Yabancı müzikten çok fazla anlamam evlatlarım. Ama kulağıma hoş geliyorsa dinlerim. Rahmetli amcanız gençken, bahçeye çilingiri kurar, udunu da eline alır, iki-üç şarkı tımbırdatırdı. Ben de kendisine sesimle eşlik ederdim. Küçükken annem de, babam da sesimin güzel olduğunu söylerdi. Hatta bir ara kanun bile öğrenmeye heveslenmiştim. Kısmet işte, müzisyen olmak istiyordum, olmadı. Vallahi itiraf edeyim evlatlarım, kanun çalmaya heveslendiğimde kendimi hep koca bir sahnede tek başıma binlerce kişiye konser verirken düşlerdim. Çocukluk aklı işte, o zamanlar herkes beni ayakta alkışlayacak sanırdım. Neden sonra müzisyenliğin o kadar kolay bir iş olmadığına karar verdim, başka alanlara yöneldim.
*** Ama hep içimde kaldı bu sahnede ayakta alkışlanmak meselesi.
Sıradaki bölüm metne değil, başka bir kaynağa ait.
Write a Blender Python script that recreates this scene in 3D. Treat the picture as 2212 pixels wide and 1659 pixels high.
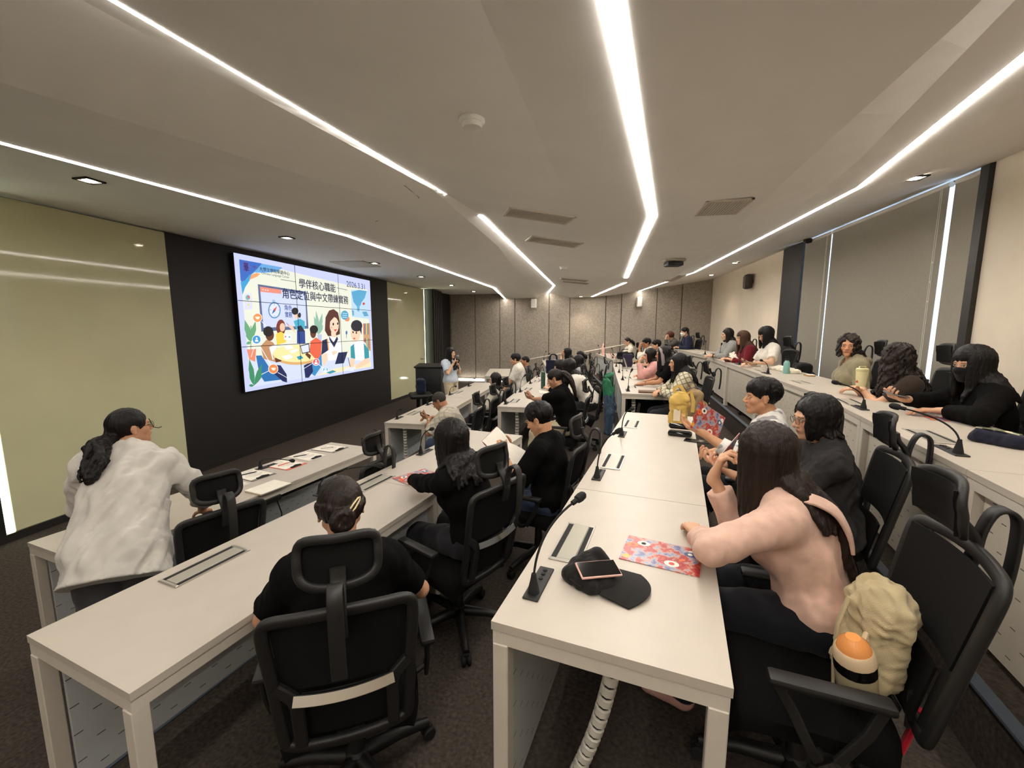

Artık mutfakta bulaşık yıkarken bile şarkı söylemiyorum. Amcanız tuhaf bir adamdı, bir arya, opera dinlerdi, bir Müzeyyen Senar. Rahmetli son yıllarında Pavarotti bile dinliyordu, ben çok hoşlanmıyordum ama sesimi de çıkartamıyordum. Geçenlerde gazetede okudum, artık konser vermeyecek diye. Valla hiç kayıp değil dedim kendi kendime. Müzisyenlerden biri duysa aslında rezil olurum. Ama ne bileyim işte bir türlü o tarz müziğe alışamadım. Meğer adamcağız bırakmamış müziği, evvelsi gün yine sahneye çıkmış. Aynı bizim Adnan Şenses gibi. Ben biliyorum Adnan Şenses en az 10 kere müziği bıraktığına dair açıklama yaptı. Ama hala sahnede, galiba inmeye de niyeti yok.
*** O kadar genç insanlar çıkıyor, hala Adnan Şenses'in kasetini alıp dinleyen var mı, ya da ne şarkı söylüyor merak ediyorum. Kendi kendine bir küsüyor, bir barışıyor. Anlayacağınız Pavarotti'nin de, Adnan Şenses'in de bizi öldürmeden, sahneye veda etmeye niyetleri yok galiba.